The conversion to electrification will hasten the end not only of petroleum and fossil fuels - but most combustion-based technologies.

jmeyerco

The entire front end of the process shuts down every night. Consequently, the entire syngas train is in recycle mode most of the time. The intermediate product is mostly methanol, costing $1 per gallon made from natural gas. The economic viability is therefore questionable unless the process is government subsidized.

SJC

The method of syntrolysis has been discussed on this site before, you get an 800C heat source, CO2 and water to reform into synthesis gas. It remains to be seen if this would be cost effective, but Idaho National Lab seems to think it is.

Engineer-Poet

After going back over the older posts, it looks like this scheme can convert oxidized carbon and hydrogen to reduced forms (H2 and CO, plus O2). I'm going to assume that the thermochemistry works. I realize that the ideal thing to do would be to use solar thermal engines to just replace the fossil fuels, but it looks like the intent of the scheme is to convert the effluent from cheap fuels (coal) to feedstock for much more valuable products (motor fuel). The CO and H2 could just be burned instead of coal or natural gas, but storage is an issue and that's not the most favorable product in today's market.

SJC

It seems to me that if you are going to gasify biomass you just gas shift to make more H2 to combine with the extra C0 to make more fuel. You do not need 1500F and lots of electricity.

HarveyD

Recycling CO2 instead of distributing it in the atmosphere has a growing value. If the value of the CO2 removed is factored in, the cost of the liquid fuel produced would be much lower.

SJC

That would be one of the factors. If you are going to use the CO from biomass, you could make more H2 and O2 from reversible SOFCs. That way you would not create the CO2 from gas shifting.

Henry Gibson

It would be interesting if there were a good way to make CO from CO2 and thermal energy that is easier than making Hydrogen from water and thermal energy. Carbon-Monoxide can be converted quickly into methanol which is easy to store and use in engines.
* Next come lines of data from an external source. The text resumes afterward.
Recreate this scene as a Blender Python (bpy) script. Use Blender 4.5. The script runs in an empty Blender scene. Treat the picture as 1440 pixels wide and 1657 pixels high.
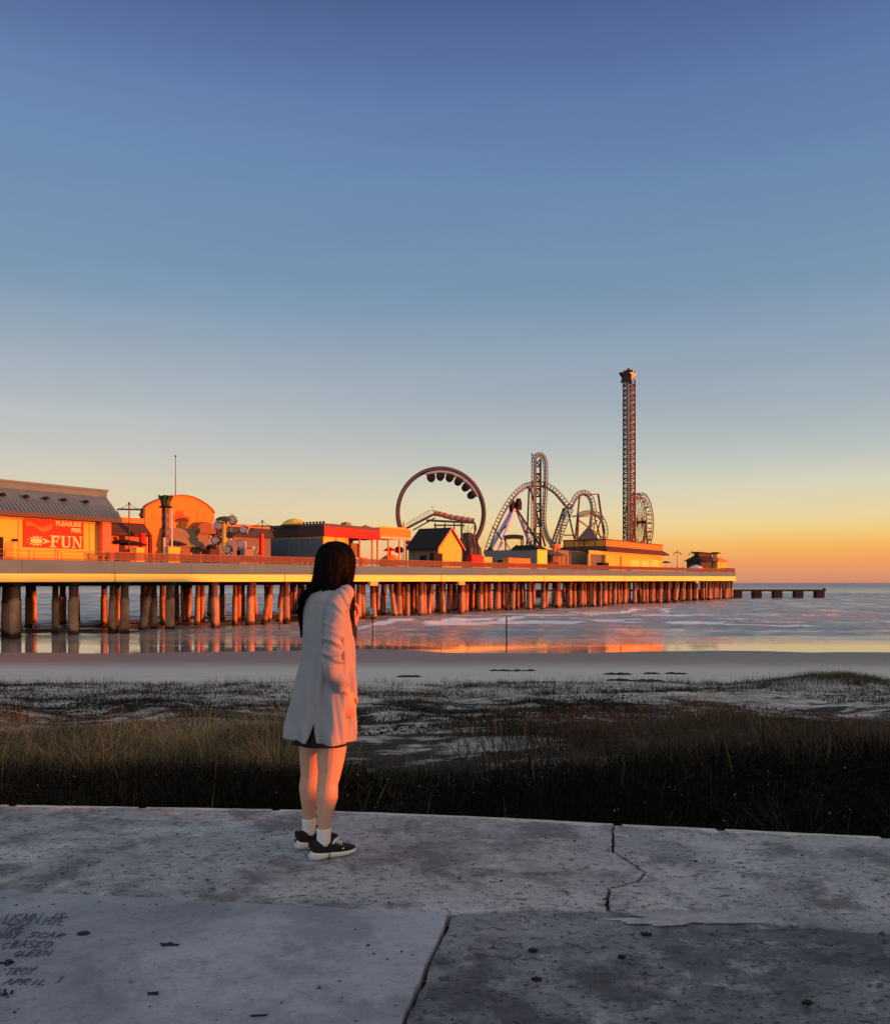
import bpy, bmesh, math, random
import numpy as np
from mathutils import Vector, Matrix
random.seed(7); RNG = np.random.default_rng(11)
SC = bpy.context.scene; COL = SC.collection
R = math.radians
# ---------------------------------------------------------------- camera, world, sun
F = 1400.0; CX = 720.0; HY = 943.0; HC = 6.5            # focal length / horizon of the photograph, eye height over the sea
cam = bpy.data.cameras.new('camera'); camo = bpy.data.objects.new('camera', cam); COL.objects.link(camo)
camo.location = (0, 0, HC); camo.rotation_euler = (R(90), 0, 0)
cam.sensor_fit = 'HORIZONTAL'; cam.sensor_width = 36; cam.lens = 36*F/1440; cam.shift_y = 114.5/1440
cam.clip_start = .05; cam.clip_end = 60000
SC.camera = camo
SC.view_settings.view_transform = 'Standard'; SC.view_settings.look = 'None'
SC.view_settings.exposure = .8; SC.view_settings.gamma = 1
SUN_AZ = R(98); SUN_EL = R(1.7)
SDIR = Vector((math.sin(SUN_AZ)*math.cos(SUN_EL), math.cos(SUN_AZ)*math.cos(SUN_EL), math.sin(SUN_EL)))
def lin(c):
    return tuple((v/255/12.92 if v/255 <= .04045 else ((v/255+.055)/1.055)**2.4) for v in c)
world = bpy.data.worlds.new("World"); SC.world = world; world.use_nodes = True
wt = world.node_tree; wt.nodes.clear()
def wn(t, **k):
    n = wt.nodes.new(t)
    for a, b in k.items(): setattr(n, a, b)
    return n
tc = wn('ShaderNodeTexCoord'); sep = wn('ShaderNodeSeparateXYZ'); wt.links.new(tc.outputs['Generated'], sep.inputs[0])
def ramp(pts):
    r = wn('ShaderNodeValToRGB'); cr = r.color_ramp; cr.interpolation = 'LINEAR'
    while len(cr.elements) < len(pts): cr.elements.new(.5)
    for e, (p, c) in zip(cr.elements, pts):
        e.position = p; e.color = (*lin(c), 1)
    wt.links.new(sep.outputs['Z'], r.inputs[0]); return r
ra = ramp([(0, (226,164,120)), (.035, (234,196,148)), (.085, (222,206,172)), (.136, (201,199,190)), (.17, (188,191,191)), (.20, (174,182,188)),
           (.264, (146,164,182)), (.302, (126,152,178)), (.362, (114,144,176)), (.417, (108,139,176)), (.469, (102,131,174)), (.516, (90,112,158)), (.558, (78,97,143)), (.62, (72,90,136)), (.75, (104,132,156)), (1, (114,146,168))])
rb = ramp([(0, (206,138,112)), (.009, (222,146,108)), (.022, (237,156,94)), (.035, (243,174,94)), (.049, (243,194,112)), (.062, (238,208,142)), (.082, (228,210,168)), (.108, (212,208,186)),
           (.134, (192,196,188)), (.16, (176,185,186)), (.198, (160,173,184)), (.26, (140,160,181)), (.302, (124,150,176)), (.362, (112,142,174)), (.417, (104,134,172)), (.469, (96,125,168)), (.516, (88,111,159)), (.558, (76,97,144)), (.62, (68,88,134)), (.75, (104,132,156)), (1, (114,146,168))])
mr = wn('ShaderNodeMapRange'); mr.interpolation_type = 'SMOOTHSTEP'
mr.inputs['From Min'].default_value = -.45; mr.inputs['From Max'].default_value = .42
wt.links.new(sep.outputs['X'], mr.inputs['Value'])
mx = wn('ShaderNodeMix', data_type='RGBA'); wt.links.new(mr.outputs[0], mx.inputs[0])
wt.links.new(ra.outputs[0], mx.inputs[6]); wt.links.new(rb.outputs[0], mx.inputs[7])
sky = wn('ShaderNodeTexSky', sky_type='NISHITA', sun_disc=False); sky.sun_elevation = SUN_EL; sky.sun_rotation = SUN_AZ
sky.air_density = 1.0; sky.dust_density = .6; sky.ozone_density = 2.0
bgn = wn('ShaderNodeBackground'); bgn.inputs[1].default_value = .010; wt.links.new(sky.outputs[0], bgn.inputs[0])
bga = wn('ShaderNodeBackground'); bga.inputs[1].default_value = .565; 
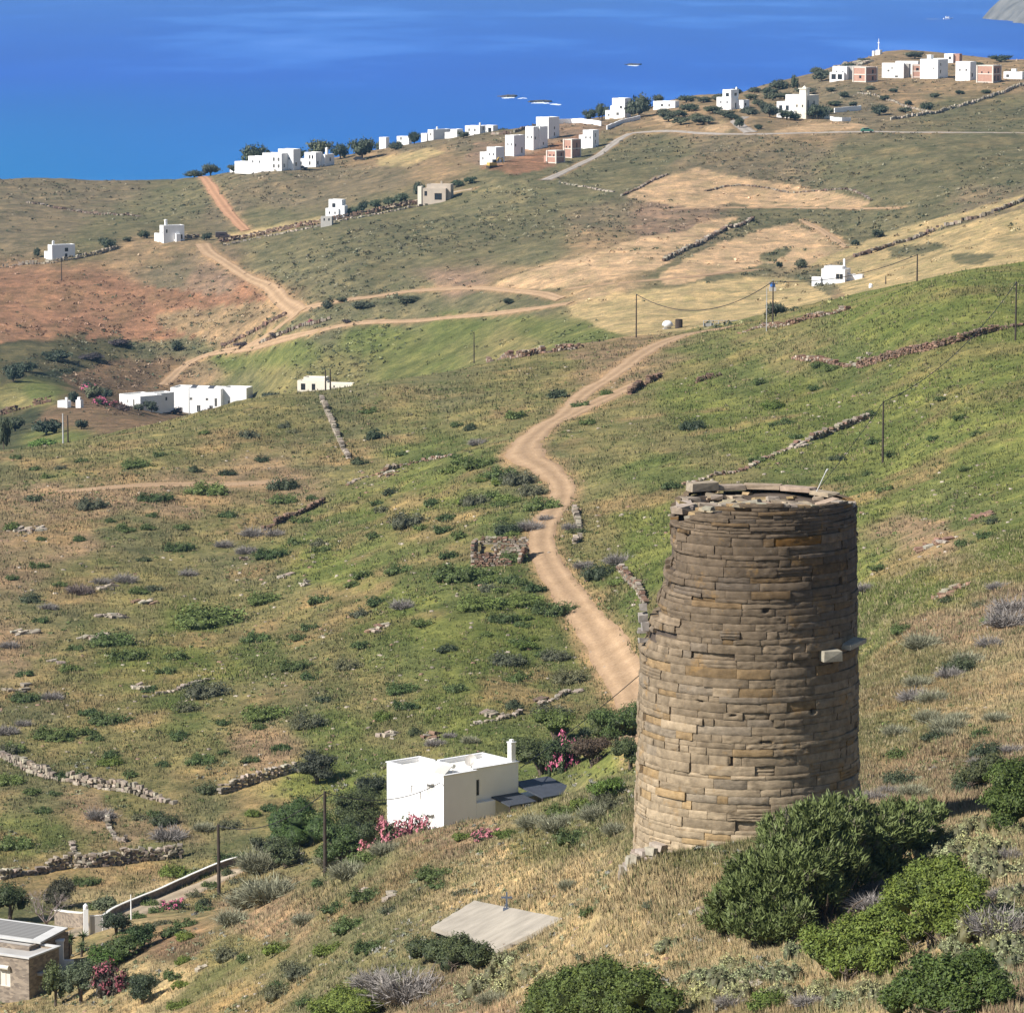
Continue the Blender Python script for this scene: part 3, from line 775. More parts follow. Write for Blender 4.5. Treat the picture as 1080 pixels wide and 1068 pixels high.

The people who are trying to promote solar energy rarely have any property to do it on. Solar energy is free but so is coal and oil. We just have to pay to collect it. This requires large tracts of land covered with some kind of equipment. No body seems to want to give up any land to anyone else even at a good price if they think that it is part of their tradition.

The price of making solar fuels of electricity is too high for an industrialized country.

In the 1960s The Sierra Club would not have tolerated for a minute vast tracts of large wind turbines. They now have to pretend that they are not clutterning up the natural environment because they want to pretend that renewable energy exists. Every bit of energy on the earth is nuclear energy at its source. The sun and other stars are just creating new atoms.
..HG..

SJC

The U.S. government has lots of desert land in the Mojave and there are transmission lines to L.A. This is one reason that Kramer Junction was built and continues to operate.

We can use concentrated solar thermal to heat reversible SOFCs to make H2 and O2. You can get the electricity from concentrated PV at the same time and place. The fuel might cost $2 per gallon to make methanol, which right now is too high.

That would make more sense if we have DMFCs for cars that ran at 50% efficiency, but we do not. Many would say just put the electricity into transmission lines and into EV batteries and they would be right, as soon as we have 100 million EVs.